In every society, many cultures are present. Additionally, every culture is laced with presuppositions that undergird interactions between its members. Often, these presuppositions go unstated and unnoticed. Because the Bible was authored in different times and cultures by different people, different subtexts may be present within biblical texts that are not readily discernible to the modern reader. This article will demonstrate that since cultural presuppositions are often not obvious, considering different cultures, both ancient and contemporary, is a necessary step for an in-depth study of Scripture.

This article compares the culture of the United States to a couple of other modern cultures to illustrate both spoken and unspoken differences between them. Furthermore, an inductive Bible study with emphasis on ancient cultural practices and their relevance to the interpretation is outlined to further demonstrate the importance of acknowledging cultural presuppositions.

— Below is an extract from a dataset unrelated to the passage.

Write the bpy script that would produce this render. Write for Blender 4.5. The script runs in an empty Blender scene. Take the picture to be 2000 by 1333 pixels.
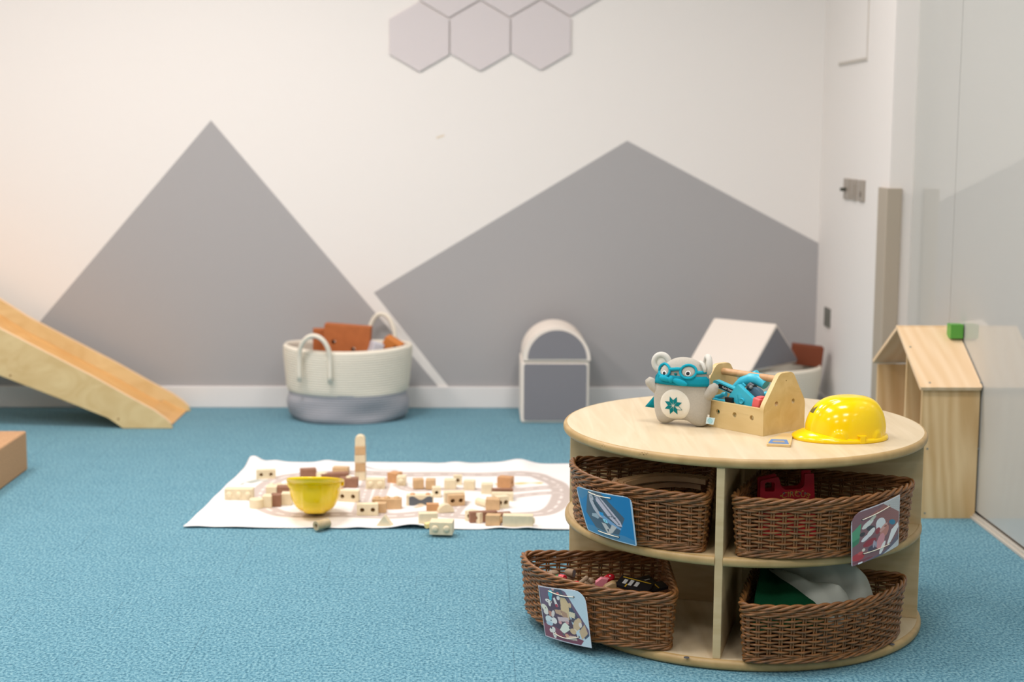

By examining the story told in the book of Ruth, it is easy to perceive how culture played a role in what was written. An even closer look shows that culture most likely played a role in what was unwritten as well. The examination of other modern cultures shows how a limited perspective of Scripture can fail to illuminate certain details within the text, and how broadening one’s perspective can help to unlock truths previously unnoticed. Therefore, the study of Scripture from both the perspective of other cultures and from the perspective of the cultures in which the text was written is an important aspect of inductive Bible study and thorough Scriptural examination.